EXERCISE OBJECTIVE: Set down the data below from its first line to the line holding "PI = math.pi", inclusive; omit all pictures.

AVAILABLE DATA:

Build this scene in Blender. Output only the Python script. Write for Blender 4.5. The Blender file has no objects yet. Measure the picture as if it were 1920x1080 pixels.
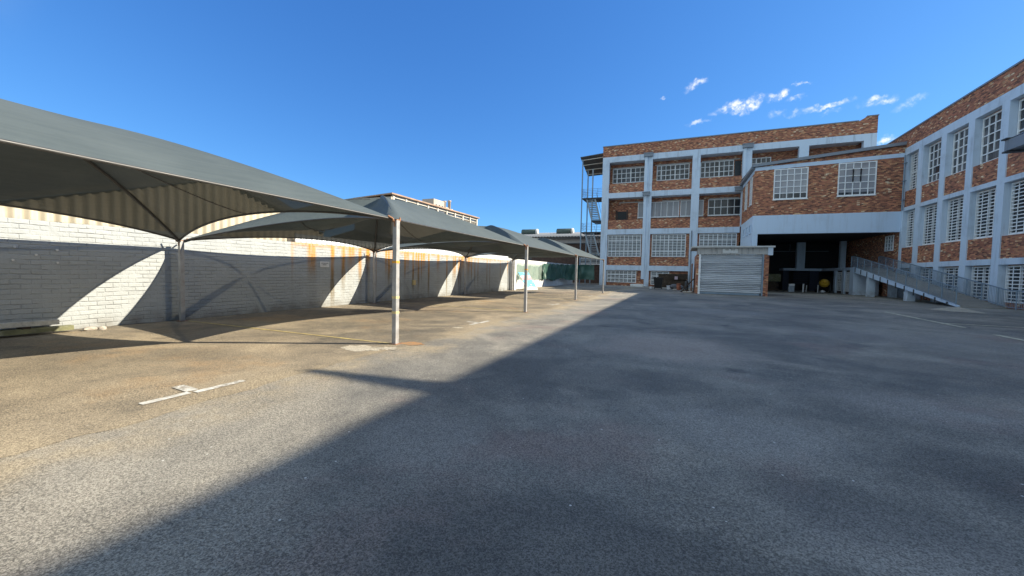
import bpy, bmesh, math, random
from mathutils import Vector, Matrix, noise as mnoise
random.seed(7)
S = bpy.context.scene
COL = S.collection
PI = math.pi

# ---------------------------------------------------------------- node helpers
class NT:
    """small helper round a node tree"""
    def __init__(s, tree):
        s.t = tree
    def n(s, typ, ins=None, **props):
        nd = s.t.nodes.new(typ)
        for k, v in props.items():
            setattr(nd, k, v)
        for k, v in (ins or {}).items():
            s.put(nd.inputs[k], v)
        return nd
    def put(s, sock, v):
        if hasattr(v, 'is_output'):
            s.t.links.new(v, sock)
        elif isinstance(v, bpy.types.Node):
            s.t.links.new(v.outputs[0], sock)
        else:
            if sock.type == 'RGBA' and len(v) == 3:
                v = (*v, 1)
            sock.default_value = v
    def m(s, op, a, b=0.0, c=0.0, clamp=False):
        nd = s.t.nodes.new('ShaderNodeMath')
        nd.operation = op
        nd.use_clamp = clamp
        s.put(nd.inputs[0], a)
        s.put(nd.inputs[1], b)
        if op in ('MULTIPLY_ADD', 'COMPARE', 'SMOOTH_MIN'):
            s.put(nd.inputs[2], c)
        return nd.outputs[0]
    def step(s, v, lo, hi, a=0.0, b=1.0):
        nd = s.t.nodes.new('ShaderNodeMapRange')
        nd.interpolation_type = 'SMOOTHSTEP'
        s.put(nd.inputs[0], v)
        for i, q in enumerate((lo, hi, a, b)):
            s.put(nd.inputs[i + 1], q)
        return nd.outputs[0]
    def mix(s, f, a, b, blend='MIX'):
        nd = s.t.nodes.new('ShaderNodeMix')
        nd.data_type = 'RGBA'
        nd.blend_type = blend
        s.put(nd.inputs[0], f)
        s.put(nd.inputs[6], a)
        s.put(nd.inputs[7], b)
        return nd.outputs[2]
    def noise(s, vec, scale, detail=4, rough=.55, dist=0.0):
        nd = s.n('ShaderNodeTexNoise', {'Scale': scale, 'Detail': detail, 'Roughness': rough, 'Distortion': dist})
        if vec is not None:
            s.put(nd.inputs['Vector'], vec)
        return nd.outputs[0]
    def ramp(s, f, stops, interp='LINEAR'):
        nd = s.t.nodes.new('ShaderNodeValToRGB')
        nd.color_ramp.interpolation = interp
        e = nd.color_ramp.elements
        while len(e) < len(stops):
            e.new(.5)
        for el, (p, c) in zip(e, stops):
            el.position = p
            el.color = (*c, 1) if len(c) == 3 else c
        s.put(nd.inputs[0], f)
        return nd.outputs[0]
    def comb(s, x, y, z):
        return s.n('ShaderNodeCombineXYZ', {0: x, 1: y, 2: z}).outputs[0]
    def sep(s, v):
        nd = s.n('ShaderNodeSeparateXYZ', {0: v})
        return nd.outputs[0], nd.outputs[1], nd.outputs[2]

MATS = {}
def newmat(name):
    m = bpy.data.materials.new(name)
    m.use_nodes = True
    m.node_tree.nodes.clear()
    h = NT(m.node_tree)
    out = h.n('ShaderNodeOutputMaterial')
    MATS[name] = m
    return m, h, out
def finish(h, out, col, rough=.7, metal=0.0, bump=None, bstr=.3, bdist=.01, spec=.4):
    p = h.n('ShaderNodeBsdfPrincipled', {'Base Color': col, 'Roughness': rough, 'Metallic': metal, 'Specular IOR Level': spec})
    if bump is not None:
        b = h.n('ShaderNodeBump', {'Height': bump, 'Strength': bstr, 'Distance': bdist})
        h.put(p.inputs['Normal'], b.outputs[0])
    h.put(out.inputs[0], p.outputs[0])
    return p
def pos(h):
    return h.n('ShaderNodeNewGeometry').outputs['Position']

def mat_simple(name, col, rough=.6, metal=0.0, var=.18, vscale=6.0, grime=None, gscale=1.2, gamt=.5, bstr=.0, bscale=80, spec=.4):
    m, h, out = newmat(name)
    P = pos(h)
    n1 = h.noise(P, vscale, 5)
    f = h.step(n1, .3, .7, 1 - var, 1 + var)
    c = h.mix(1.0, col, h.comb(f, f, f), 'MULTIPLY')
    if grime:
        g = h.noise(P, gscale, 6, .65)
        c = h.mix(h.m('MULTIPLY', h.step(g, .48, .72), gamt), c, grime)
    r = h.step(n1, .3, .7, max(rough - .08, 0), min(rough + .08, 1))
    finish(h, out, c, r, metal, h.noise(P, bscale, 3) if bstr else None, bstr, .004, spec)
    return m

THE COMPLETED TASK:
Build this scene in Blender. Output only the Python script. Write for Blender 4.5. The Blender file has no objects yet. Measure the picture as if it were 1920x1080 pixels.
import bpy, bmesh, math, random
from mathutils import Vector, Matrix, noise as mnoise
random.seed(7)
S = bpy.context.scene
COL = S.collection
PI = math.pi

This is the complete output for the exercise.